I often rationalize you by thinking that you do it for votes. You change your views so often that perhaps you are not so discriminatory and hateful, but you are just an egotistical panderer, hungry for power. I guess this is somehow better, because, then, maybe you are not genuinely hateful, racist, sexist, homophobic. Distasteful and egotistical, most definitely – but maybe not unjust, undemocratic, unsympathetic. This explanation is comforting for me because maybe if it’s true, I don’t have to fear so much for the rights of women, LGBTQ+ individuals, disabled persons, and people of color. Although in reality, this might be even scarier – that you are willing to sacrifice your beliefs for power, that ultimately you have no convictions.

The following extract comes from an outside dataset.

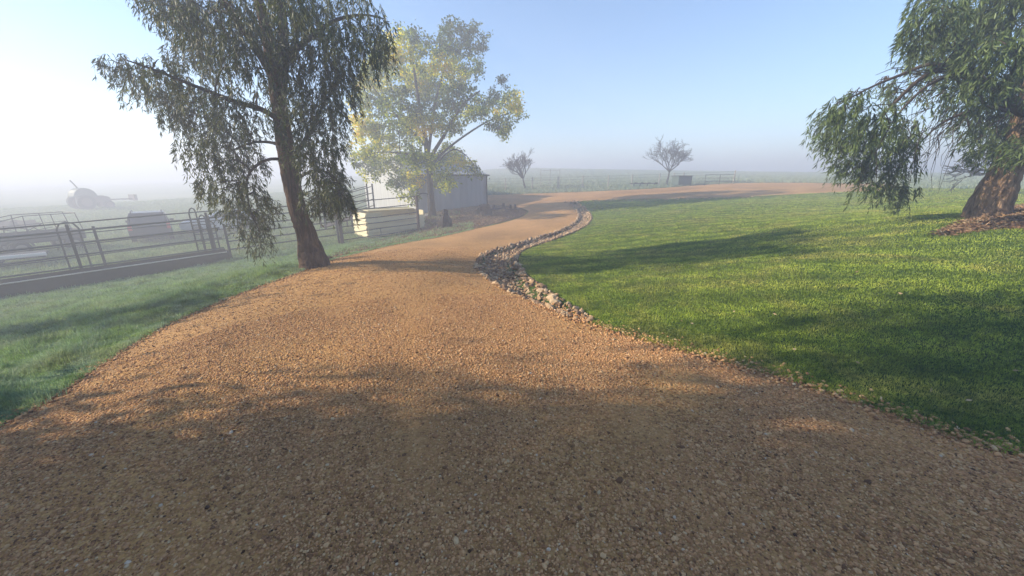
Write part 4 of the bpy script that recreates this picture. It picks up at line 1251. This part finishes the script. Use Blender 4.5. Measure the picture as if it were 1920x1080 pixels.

Your Twitter is something I really can’t wrap my head around. I have grown up being told by my parents to watch what I post on social media because it will be there forever, eternally attached to my name. Your Twitter account is a prime example of this point they’ve been drilling into my head for years – except you somehow became president nonetheless. The power your tweets hold is phenomenal – with 140 characters you launch personal attacks, you establish positions: you become breaking news. This power could be used to do so much good. You spend so much time channeling your rage and ego into nearly incoherent messages when you could be spreading positivity, ending the constant feedback loop of your ridiculousness that fuels and enrages your critics.

On January 6th, you used two tweets to talk about Arnold Schwarzenegger, saying,

“Wow, the ratings are in and Arnold Schwarzenegger got "swamped" (or destroyed) by comparison to the ratings machine, DJT. So much for.... being a movie star-and that was season 1 compared to season 14. Now compare him to my season 1. But who cares, he supported Kasich & Hillary.”

Why is this necessary? Who cares? As the leader of our country in less than 20 days, why would you invest your time and effort into expelling egotistical, petty nonsense about your show that I didn’t know anyone actually watched instead of doing something valuable such as, I don’t know, saying something positive or actually attending intelligence briefings?

There is already enough hate in the world. But after you were elected, people began waving this flag of hatred in your name. White supremacists, homophobes and extremist conservatives (such as your trusty chief strategist Steve Bannon – what a nice guy! A real class act! Great pick!) now feel empowered – they now think that their causes have been validated and are now part of the mainstream. And I genuinely don’t think that that is what you intended to do, or want to happen. I don’t think you want swastikas appearing on baseball dugouts, neighborhood sidewalks or the dorm room doors of Jewish students, or people assaulting minorities and screaming, “Trump all the way… because black lives don’t matter.” I have enough faith in you that I believe you must not want that. If you can spend so much time and energy getting in Twitter wars with Alec Baldwin over a comedic, exaggerated impression of you, why can’t you manage one single tweet condemning the hate and violence that is being propagated in your name? How difficult is it to say something as simple as, for instance, “I do not support those who are spreading violent, hateful, and discriminatory messages. This is not what America is about.”? That is 122 characters – you still have plenty of room to add an exclamation in your typical tweeting fashion! Instead of having the Twitter account most reminiscent of an angry racist grandpa who just discovered social media combined with the biggest sore winner ever to live, why don’t you, just once in a while, fight the fights that are actually worth fighting? Or, if that’s really too much to ask, there’s this old saying – you’ve probably never heard it, but I think you really need to: if you have nothing nice to say, say nothing at all.